Now, sympathetic reader, I will discover to you the depths of my folly. For you must know that some poetic rogue, some Autolycus of the fancy-goods trade, had invented and placed upon the market the thing called the lucky-bag. It was my bane, and the cause of my weekly undoing. Never was there such a snare for an imaginative child! It was a large, sealed paper-packet, bulging auspiciously; it contained articles of great variety, and some, so ran the legend on the cover, were of ‘immense value.’ Here was wealth, touched with chance and mystery and magic; here was El Dorado within sight. When I add that the price of this marvel was exactly one penny, there is nothing more to be said.

At first we were all victims. But, alas!—nothing of ‘immense value’ was forth-coming. The packets contained nothing of more importance than some trivial little wooden article, and a few contemptible pink sweets—a vile pennyworth! The bulging, which gave one the idea that the bag was crammed with bulky toys, was caused, I regret to say, by a sheet of stiff brown paper artfully disposed beneath the outer covering. So my companions, worldly wise in their generation, laughed to scorn the wiles of the lucky-bag merchant, and betook themselves to other and more solid purchases—a top, a ball, or a pennyworth of bulls-eyes or toffee. Here they receive a pennyworth for a penny and were satisfied.

It was otherwise with me. I wanted the land of Heart’s Delight for a penny, and though I have never got it, there were moments when, holding the newly-bought, unopened bag in my hand, I had glimpses of joys beyond mere pennyworths of this and that. Week after week, month after month, the lure of the magic packet held me in thrall. There were times when I would resolve to break my bonds, and traffic no more with the cheater, the mocker of sweet innocence, but it was all to no purpose; as soon as I approached the fateful shop and caught sight of the bulging packets my resolutions went like smoke, and once again my penny would be swept into the till, and once more I would stand, with heart beating high, looking into the mysterious bag.

And always the same hollow mockery; always the stiff brown paper bringing my dreams to earth. My collection of little wooden egg-cups and tables grew apace; often I nearly made myself sick by trying to find some consolation in the abominable pink sweets. My elders laughed at me, and I was the scorn of my youthful playmates. Yet I think those pennies were well expended, for I moved, unknowingly, in great company—among the happy simpletons on the one hand and the fantastic dreamers on the other. Don Quixote, Parson Adams, Pickwick, and the rest at one elbow; Lully, Paracelsus, and all the other seekers of Philosophers’ Stones, Elixirs of Life, and Lands of Gold jostling me on the other side.

So I was in my innocence, and even now when I am ‘if a man speak truly, little better than one of the wicked,’ I have not changed so much.
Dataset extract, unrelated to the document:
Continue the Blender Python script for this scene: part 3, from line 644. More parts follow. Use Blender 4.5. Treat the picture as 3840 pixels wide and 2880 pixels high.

Though the pennies do not come so easily as of old, the dreams have not yet faded, the magical lights have not yet been quite extinguished; the solid pennyworths still fail to satisfy me, who have been on the very frontiers of El Dorado. So, though the disappointments still come thick and fast, I have my moments, perhaps you, too——?

But I fear my name will never head a subscription list or cause a commotion in Lombard Street. I sometimes think I shall never even be asked to open a bazaar.